Bila pemerintah melepaskan tanggungjawabnya satu persatu atau secara keseluruhan dalam hubunganya dengan persoalan rakyat, utamanya dalam kasus pembunuhan yang dilakukan ibu-ibu rumah tangga baru-baru ini. Maka ketika itu juga negara sudah tidak lagi ada. Negara sudah hilang di hadapan rakyatnya. Lalu kepada siapa lagi masyarakat lemah harus berlindung dan meminta pengayoman?

Ketika negara sudah tidak lagi berperan maksimal atau tidak ada sama sekali sementara tekanan hidup semakin berat, maka ketika itu juga masyarakat kehilangan harapan dan tempat mencari bantuan, sehingga mereka lebih memilih untuk menyelesaikan masalahnya dengan cara mereka sendiri. Jalan apapun harus mereka lalui sekalipun harus menghabisi anak kandungnya sendiri.

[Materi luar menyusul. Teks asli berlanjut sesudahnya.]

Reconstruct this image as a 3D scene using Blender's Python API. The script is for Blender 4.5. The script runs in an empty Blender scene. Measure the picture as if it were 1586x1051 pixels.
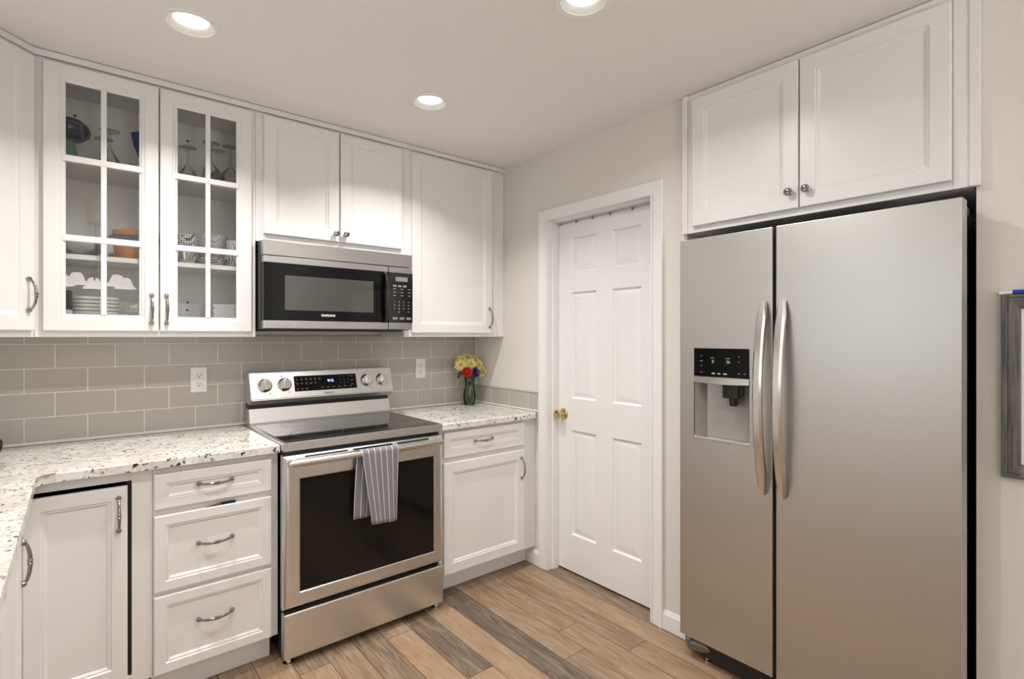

Apalagi kalau kita perhatian, betapa ikatan sosial di antara masyarat sendiri sudah menghilang, bahkan sudah tidak terjalin lagi. Sehingga dengan sendirinya tercipta “kesendirian” di tengah-tengah beban yang mereka pikul. Hidup sendiri-sendiri menjadi akibatnya. Sosiolog dari Universitas Airlangga Surabaya, Bagong Suyanto mengatakan, bahwa kalau seandainya masyarakat lemah masih mempunyai tempat bergantung dan mendapatkan solusi, maka keputusan yang berujung pada pembunuhan tidak akan terjadi.

Atas dasar itu semua, belajar dari pengalaman yang sekarang, mulai saat ini pemerintah harus lebih memahami perannya dalam masyarakat, mengerti kebutuhan mereka, dan memenuhi keinginan mereka. Artinya, pemerintah harus memberikan seluruh tanggungjawabnya untuk masyarakat dan mengabdikan dirinya demi kepentingan rakyat.